**WHAT IS NEEDED**
Print the data exactly, leaving nothing out.

**MATERIAL**

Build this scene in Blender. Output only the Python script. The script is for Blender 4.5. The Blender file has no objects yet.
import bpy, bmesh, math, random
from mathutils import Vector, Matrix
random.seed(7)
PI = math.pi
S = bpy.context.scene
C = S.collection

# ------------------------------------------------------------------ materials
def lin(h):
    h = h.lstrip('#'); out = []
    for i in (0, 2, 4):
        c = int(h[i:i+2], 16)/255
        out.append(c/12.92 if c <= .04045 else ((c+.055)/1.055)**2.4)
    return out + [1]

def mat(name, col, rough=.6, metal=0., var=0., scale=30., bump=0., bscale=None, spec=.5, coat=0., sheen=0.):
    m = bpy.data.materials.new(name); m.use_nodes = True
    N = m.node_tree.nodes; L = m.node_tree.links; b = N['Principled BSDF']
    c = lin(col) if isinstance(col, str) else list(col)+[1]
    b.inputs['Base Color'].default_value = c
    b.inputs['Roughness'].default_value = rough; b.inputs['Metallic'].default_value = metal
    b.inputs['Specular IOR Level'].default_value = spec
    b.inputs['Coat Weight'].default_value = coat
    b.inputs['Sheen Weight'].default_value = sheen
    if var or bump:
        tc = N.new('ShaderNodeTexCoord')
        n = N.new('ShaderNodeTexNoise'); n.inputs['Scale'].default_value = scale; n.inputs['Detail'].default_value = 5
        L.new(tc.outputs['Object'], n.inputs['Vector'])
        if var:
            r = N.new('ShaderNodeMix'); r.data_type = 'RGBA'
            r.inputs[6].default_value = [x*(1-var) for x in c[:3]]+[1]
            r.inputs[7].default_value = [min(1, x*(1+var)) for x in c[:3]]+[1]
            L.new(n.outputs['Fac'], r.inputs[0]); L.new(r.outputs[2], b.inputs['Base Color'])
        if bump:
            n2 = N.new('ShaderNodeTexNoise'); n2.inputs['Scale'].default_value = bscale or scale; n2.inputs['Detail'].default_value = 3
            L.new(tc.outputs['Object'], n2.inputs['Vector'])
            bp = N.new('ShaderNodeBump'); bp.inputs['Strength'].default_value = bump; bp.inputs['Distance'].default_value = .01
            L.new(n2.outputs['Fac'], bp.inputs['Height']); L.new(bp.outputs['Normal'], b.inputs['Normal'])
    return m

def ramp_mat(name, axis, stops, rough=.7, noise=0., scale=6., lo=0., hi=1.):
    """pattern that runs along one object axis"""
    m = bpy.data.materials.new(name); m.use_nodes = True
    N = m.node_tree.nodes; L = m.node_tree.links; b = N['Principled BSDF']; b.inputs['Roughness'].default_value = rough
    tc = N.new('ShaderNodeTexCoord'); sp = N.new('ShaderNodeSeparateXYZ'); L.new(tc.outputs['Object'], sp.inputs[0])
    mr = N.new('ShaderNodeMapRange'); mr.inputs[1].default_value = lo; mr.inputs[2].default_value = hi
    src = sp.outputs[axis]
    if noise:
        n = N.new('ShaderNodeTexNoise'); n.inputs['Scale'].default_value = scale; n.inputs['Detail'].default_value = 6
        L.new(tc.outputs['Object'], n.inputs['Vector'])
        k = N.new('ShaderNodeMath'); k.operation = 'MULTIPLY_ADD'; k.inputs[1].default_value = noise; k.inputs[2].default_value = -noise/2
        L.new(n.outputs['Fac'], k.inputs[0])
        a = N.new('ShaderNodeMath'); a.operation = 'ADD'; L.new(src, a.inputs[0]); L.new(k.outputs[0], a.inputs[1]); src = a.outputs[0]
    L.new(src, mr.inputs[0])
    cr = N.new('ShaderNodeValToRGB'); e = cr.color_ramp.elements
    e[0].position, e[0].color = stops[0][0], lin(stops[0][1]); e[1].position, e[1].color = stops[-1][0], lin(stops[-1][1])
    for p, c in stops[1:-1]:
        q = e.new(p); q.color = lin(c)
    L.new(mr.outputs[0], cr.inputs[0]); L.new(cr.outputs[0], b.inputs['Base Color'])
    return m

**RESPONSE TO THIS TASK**
Build this scene in Blender. Output only the Python script. The script is for Blender 4.5. The Blender file has no objects yet.
import bpy, bmesh, math, random
from mathutils import Vector, Matrix
random.seed(7)
PI = math.pi
S = bpy.context.scene
C = S.collection

# ------------------------------------------------------------------ materials
def lin(h):
    h = h.lstrip('#'); out = []
    for i in (0, 2, 4):
        c = int(h[i:i+2], 16)/255
        out.append(c/12.92 if c <= .04045 else ((c+.055)/1.055)**2.4)
    return out + [1]

def mat(name, col, rough=.6, metal=0., var=0., scale=30., bump=0., bscale=None, spec=.5, coat=0., sheen=0.):
    m = bpy.data.materials.new(name); m.use_nodes = True
    N = m.node_tree.nodes; L = m.node_tree.links; b = N['Principled BSDF']
    c = lin(col) if isinstance(col, str) else list(col)+[1]
    b.inputs['Base Color'].default_value = c
    b.inputs['Roughness'].default_value = rough; b.inputs['Metallic'].default_value = metal
    b.inputs['Specular IOR Level'].default_value = spec
    b.inputs['Coat Weight'].default_value = coat
    b.inputs['Sheen Weight'].default_value = sheen
    if var or bump:
        tc = N.new('ShaderNodeTexCoord')
        n = N.new('ShaderNodeTexNoise'); n.inputs['Scale'].default_value = scale; n.inputs['Detail'].default_value = 5
        L.new(tc.outputs['Object'], n.inputs['Vector'])
        if var:
            r = N.new('ShaderNodeMix'); r.data_type = 'RGBA'
            r.inputs[6].default_value = [x*(1-var) for x in c[:3]]+[1]
            r.inputs[7].default_value = [min(1, x*(1+var)) for x in c[:3]]+[1]
            L.new(n.outputs['Fac'], r.inputs[0]); L.new(r.outputs[2], b.inputs['Base Color'])
        if bump:
            n2 = N.new('ShaderNodeTexNoise'); n2.inputs['Scale'].default_value = bscale or scale; n2.inputs['Detail'].default_value = 3
            L.new(tc.outputs['Object'], n2.inputs['Vector'])
            bp = N.new('ShaderNodeBump'); bp.inputs['Strength'].default_value = bump; bp.inputs['Distance'].default_value = .01
            L.new(n2.outputs['Fac'], bp.inputs['Height']); L.new(bp.outputs['Normal'], b.inputs['Normal'])
    return m

def ramp_mat(name, axis, stops, rough=.7, noise=0., scale=6., lo=0., hi=1.):
    """pattern that runs along one object axis"""
    m = bpy.data.materials.new(name); m.use_nodes = True
    N = m.node_tree.nodes; L = m.node_tree.links; b = N['Principled BSDF']; b.inputs['Roughness'].default_value = rough
    tc = N.new('ShaderNodeTexCoord'); sp = N.new('ShaderNodeSeparateXYZ'); L.new(tc.outputs['Object'], sp.inputs[0])
    mr = N.new('ShaderNodeMapRange'); mr.inputs[1].default_value = lo; mr.inputs[2].default_value = hi
    src = sp.outputs[axis]
    if noise:
        n = N.new('ShaderNodeTexNoise'); n.inputs['Scale'].default_value = scale; n.inputs['Detail'].default_value = 6
        L.new(tc.outputs['Object'], n.inputs['Vector'])
        k = N.new('ShaderNodeMath'); k.operation = 'MULTIPLY_ADD'; k.inputs[1].default_value = noise; k.inputs[2].default_value = -noise/2
        L.new(n.outputs['Fac'], k.inputs[0])
        a = N.new('ShaderNodeMath'); a.operation = 'ADD'; L.new(src, a.inputs[0]); L.new(k.outputs[0], a.inputs[1]); src = a.outputs[0]
    L.new(src, mr.inputs[0])
    cr = N.new('ShaderNodeValToRGB'); e = cr.color_ramp.elements
    e[0].position, e[0].color = stops[0][0], lin(stops[0][1]); e[1].position, e[1].color = stops[-1][0], lin(stops[-1][1])
    for p, c in stops[1:-1]:
        q = e.new(p); q.color = lin(c)
    L.new(mr.outputs[0], cr.inputs[0]); L.new(cr.outputs[0], b.inputs['Base Color'])
    return m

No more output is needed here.